Manchester by the Sea

Written and directed by Kenneth Lonergan, Manchester by the Sea is a simple story that provides surprising depth. Following the death of his brother Joe (Kyle Chandler), the less-reliable Lee (Casey Affleck) is given custody of his Joe's teenage son Patrick (Lucas Hedges) forcing him to leave his dreary life in Boston and return to the home he abandoned in Manchester-by-the-Sea, Massachusetts years before.

Affleck and Lonergan thread a difficult needle here as Lee comes off as immediately unlikable, unreliable, and by all accounts the worst choice to be his nephew's guardian, while still leaving the door open for our opinion to change as we learn more about his troubled past. It's a good role for Affleck who knows just how to play the moody loneliness of the character while foreshadowing that there's something far more complex going on with Lee under the surface. A stark contrast to his mopey uncle, Hedges is is a charismatic lightning bolt everyone seems to gravitate to (such as his multiple girlfriends who include Kara Hayward and Anna Baryshnikov). More together than Lee, most of the time it's a little unclear who is taking care of who following his father's death.

Lonergan doesn't cut any corners here. None of the characters who appear on-screen are simply one thing or another. The choices Lee accepts and attempts to run away from are hard without any easy answers. Rounding out the cast is Michelle Williams as Lee's ex-wife Randi, seen mostly in flashbacks. Although disconnected to the plot of Lee and his nephew, Williams plays a crucial role to how the film's plot unfolds. It's in those scenes that film delves into its darkest moments including one of the year's most unforgettable scenes taking place in the sea town's police station. The movie's other stand-out scene involves Lee and his nephew on one particularly hard night when we see a side to the screw-up only hinted at up until that point in the film.

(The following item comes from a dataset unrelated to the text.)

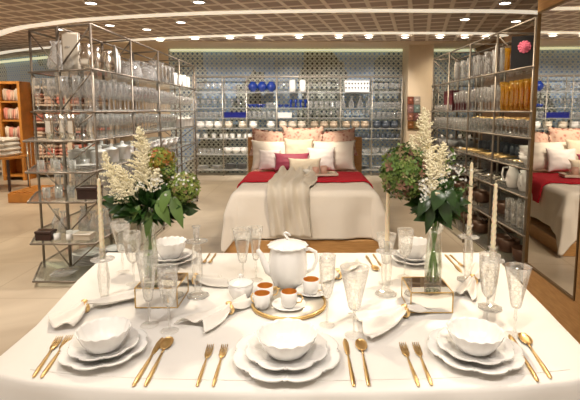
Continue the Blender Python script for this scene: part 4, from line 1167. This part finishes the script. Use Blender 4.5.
glass('water_goblet', 385.5, 234, 20, 283, 'etched goblet behind the white smooth candle', .6, flare=2)
glass('wine_goblet', 404.5, 229, 16, 277, 'etched goblet beside the mirror-side far white bowl', .6, flare=0)
glass('water_goblet', 123, 222, 20, 272, 'etched goblet behind the bookcase-side candle', .6, flare=2)
glass('wine_goblet', 134, 232, 17, 284, 'etched goblet between candle and vase block on the bookcase side', .6, flare=0)

# candlesticks and twisted candles
def candlestick(px, top_y, foot_y, label):
    p = W(px, foot_y, T1); r_ = ray(px, top_y); H = CH+r_.z*(p.y/r_.y)-T1
    t = empty('candlestick', p, label, 'candlestick')
    pf = [(0, 0), (.045, 0), (.047, .004), (.03, .012), (.012, .022), (.014, .03), (.02, H*.28), (.023, H*.5), (.018, H*.70), (.012, H*.76)]
    lathe('base_and_stem', pf, etched, t, 28, lambda th, i, r, z: (1+.05*math.cos(8*th), 0))
    lathe('drip_disc', [(.011, H*.765), (.03, H*.77), (.046, H*.785), (.047, H*.795), (.03, H*.785), (.011, H*.78)], stem_glass, t, 28)
    lathe('cup', [(.010, H*.785), (.0125, H*.84), (.013, H*.97), (.019, H), (.0165, H), (.0105, H*.96), (.0104, H*.80), (0, H*.795)], stem_glass, t, 24)
    return p, H
def candle(p, H, px, top_y, label, twist=True):
    z0 = T1+H*.8; r_ = ray(px, top_y); zt = CH+r_.z*(p.y/r_.y); h = zt-z0
    t = empty('candle', (p.x, p.y, z0), label, 'candle')
    n = 60; pf = [(0, 0)]+[(.0098-.0035*(i/n)**2 if i < n else .001, h*i/n) for i in range(n+1)]
    def md(th, i, r, z): return (1+.13*math.cos(2*(th-z*135)), 0) if twist else (1, 0)
    lathe('wax', pf, wax, t, 20, md if twist else None)
    bm = bmesh.new(); tube(bm, [(0, 0, h-.002), (.0005, 0, h+.006), (.001, 0, h+.010)], .0008, 5); fin(bm, 'wick', wax, t)
p, H = candlestick(105, 247, 304, 'clear glass candlestick holding the twisted candle on the bookcase side'); candle(p, H, 102, 178, 'twisted ivory candle beside the bookcase-side bouquet')
p, H = candlestick(198, 226, 296, 'clear glass candlestick standing empty behind the napkin and goblets')
p, H = candlestick(386, 240, 294, 'clear glass candlestick under the smooth candle'); candle(p, H, 387, 178, 'smooth ivory candle in front of the green hydrangea', False)
p, H = candlestick(467, 225, 280, 'clear glass candlestick under the tallest twisted candle'); candle(p, H, 467, 162, 'tallest twisted ivory candle beside the mirror-side bouquet')
p, H = candlestick(490, 247, 308, 'clear glass candlestick between the two mirror-side goblets'); candle(p, H, 491, 183, 'twisted ivory candle in front of the rack cups')

# mirrored blocks, vases, bouquets
def block(px, py, wpx, label, rz=0):
    # px,py: pixel of the front bottom edge centre
    p = W(px, py, T1); w = wpx*pxm(p); h = .083
    c = p+Vector((0, w*.5, 0))
    t = empty('mirrored_block', c, label, 'display block', rz=rz)
    bm = bmesh.new(); bbox(bm, (-w/2, -w/2, 0), (w/2, w/2, h)); bmesh.ops.bevel(bm, geom=bm.edges[:], offset=.003, segments=1, affect='EDGES')
    fin(bm, 'mirror_box', mirror_m, t, smooth=False)
    bm = bmesh.new(); q = .0017
    for x in (-w/2, w/2):
        for y in (-w/2, w/2): bbox(bm, (x-q, y-q, 0), (x+q, y+q, h+q))
    for z in (q, h):
        for s in (-1, 1):
            bbox(bm, (-w/2, s*w/2-q, z-q), (w/2, s*w/2+q, z+q)); bbox(bm, (s*w/2-q, -w/2, z-q), (s*w/2+q, w/2, z+q))
    fin(bm, 'edge_trim', gilt, t, smooth=False)
    return c, w, h
def vase_on(c, h, px, rim_y, rim_w, label):
    p = Vector((c.x, c.y, T1+h+.004)); r_ = ray(px, rim_y); H = CH+r_.z*(p.y/r_.y)-p.z
    R = rim_w*p.y/F/2
    t = empty('flower_vase', p, label, 'vase')
    lathe('vase_body', [(0, 0), (.8*R, 0), (.85*R, .004), (.9*R, .3*H), (.72*R, .72*H), (.66*R, .84*H), (1.05*R, H), (1.0*R, H), (.61*R, .84*H), (.66*R, .72*H), (.82*R, .3*H), (.76*R, .016), (0, .014)], plainclear, t, 40)
    water = glassy('water_'+label[:5], (.95, .98, .93), .0, .3, edge=.03)
    lathe('water', [(0, .016), (.74*R, .017), (.80*R, .3*H), (.66*R, .66*H), (0, .66*H)], water, t, 32)
    return p, H, R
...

Manchester by the Sea is a solid film built on character and acting led by Affleck's layered performance. The writer/director gets the most out of his cast while slowly peeling back the onion of Lee's life to underscore and inform his current situation (which he struggles mightily to accept and deal with). Somewhere along the way Lonergan transforms what could have been your typical unprepared daddy drama into something far more intriguing by building the story on real pain, emotion, and loss. The result is one of the year's best films.